Pushing Through the Quarter-Life Crisis

College is fun—for me, at least—because it’s like everyone decided to get together and play a big, collective (though definitely pricy) game of house. We have our own little living quarters that we spend our time in, our own professional sports teams that we cheer for, our own newspaper and news outlets (see: the publication that you are currently holding), and even our own news content that directly affects us.

We have our economists and businessmen, our artistic and liberal arts people, and everything in between. We have our eating spots and coffee shops, and, for at least a little while, you may even find yourself renting a house in a neighborhood of fellow kids who are similarly pretending to be real people.

Much like life, you come in green and new and it all happens at once. You slum it for a bit on a distant island in Newton or in a closet-sized forced triple, but it’s all a part of the process.

After your first year, you get a promotion. You may get a housing upgrade to go with it, but at the very least you’ll wake up a bigger and more involved part of the puzzle than the previous year.

The next year, like something out of your early-middle ages, brings with it a restlessness that might inspire you to just drop everything and travel for a while—something to break the 9-to-5 monotony. For some reason in this universe, your multiple-month hiatus of international gallivanting is totally acceptable.

You might also realize that your family (of friends) is outgrowing its current (on-campus) living space, so you might find a new place to live. You’ll pick up everything and settle into a drafty, ramshackle little house in a suburb of Boston College (i.e. off-campus). It’s not much, but you turn it into a home and luckily for you, your best friends happen to be just down the street.

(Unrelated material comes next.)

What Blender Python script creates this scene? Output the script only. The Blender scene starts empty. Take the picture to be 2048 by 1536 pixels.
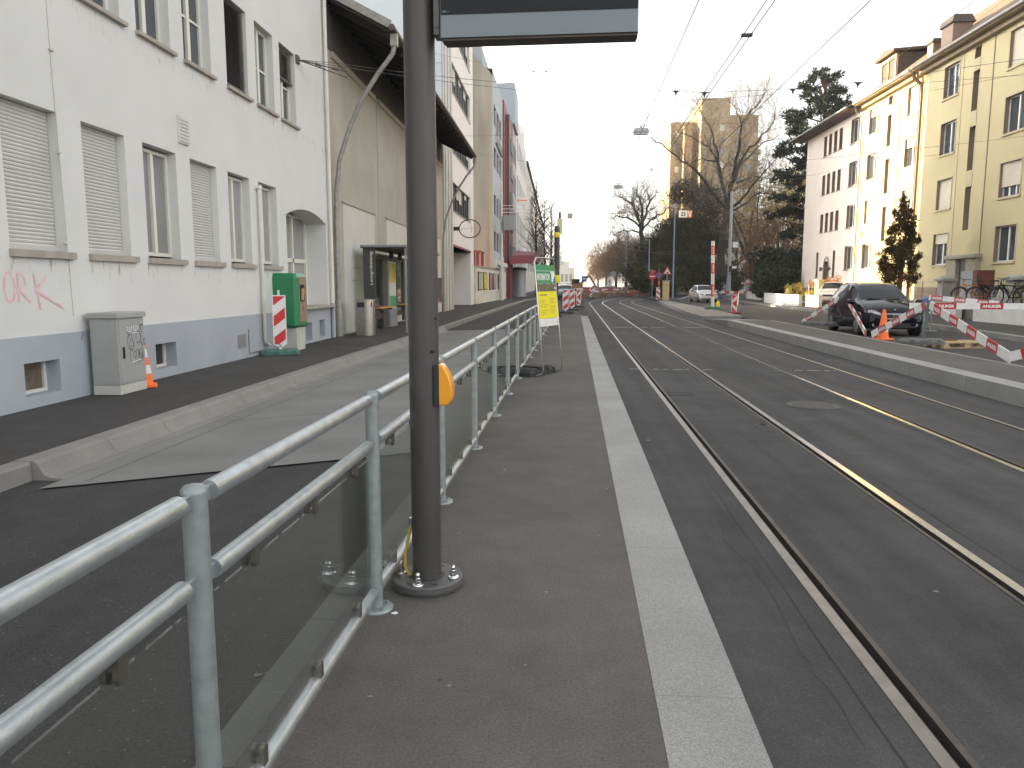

Within a year, you’ll wake up and be startled to find yourself on the other side of that table at the involvement fair, or meeting with a new kid at “the office” who’s actually genuinely interested in your input. You might step back and catch your breath as you try to describe the whole experience to that person on the other side of the table—or even yourself.

One thing I feel that personally captures the essence of this playful “pseudo-journey” through “quasi-life,” is the way that the questions change as you move through these years. The broad-reaching yet specific list of questions (i.e. What do you want to major in? What interests you? What activities are you involved in? Etc.) slowly dissolves into something a little more infinite, a little more open-ended. For better or worse, the questions become, what do you want to when you graduate? Phrased differently, what do you want to do when this simulation ends and you move onto the real thing?

Everyone has a different answer to the question, and many don’t have an answer at all—but the most exciting thing is the nature of the question itself. Some people find these interrogation, Thanksgiving dinner-style conversations daunting, but I’m not necessarily talking about those. I’m talking about the conversations you have with yourself, or the people in your life who care the most. It’s not a question of what you want to do, but rather one of what you want to be, and what mark you want to leave.

When I tell people that I am (or, was) an editor on The Heights, I personally love it when they ask if I want to write for a newspaper or do something in journalism after I graduate.  Not because I take it as a validation of some journalistic mastery or skill (most who ask haven’t even read my work), but because it’s a confirmation that that door and that universe exists. It’s a reminder of an infinite possibility.

At present, my immediate plans don’t involve writing for a newspaper, but to me, the important thing is the question itself.  The question itself implies that the universe in which I become a journalist is the same as if I were to become a lawyer, or a baker, or an airline pilot—it exists.

Having written columns about cheese tray best practices and door-holding etiquette, I’m not one to undertake sermonizing via The Heights, but what I can say is that there is no reason to fear the “What next?” question. BC has been a better sandbox than I could ever have imagined, and now, informed by that experience, I present myself to the world outside the bounds of Commonwealth Avenue and Beacon Street. I still don’t know exactly what I want to be when I grow up, but I know what I want it to feel like—something to the tune of these last four years.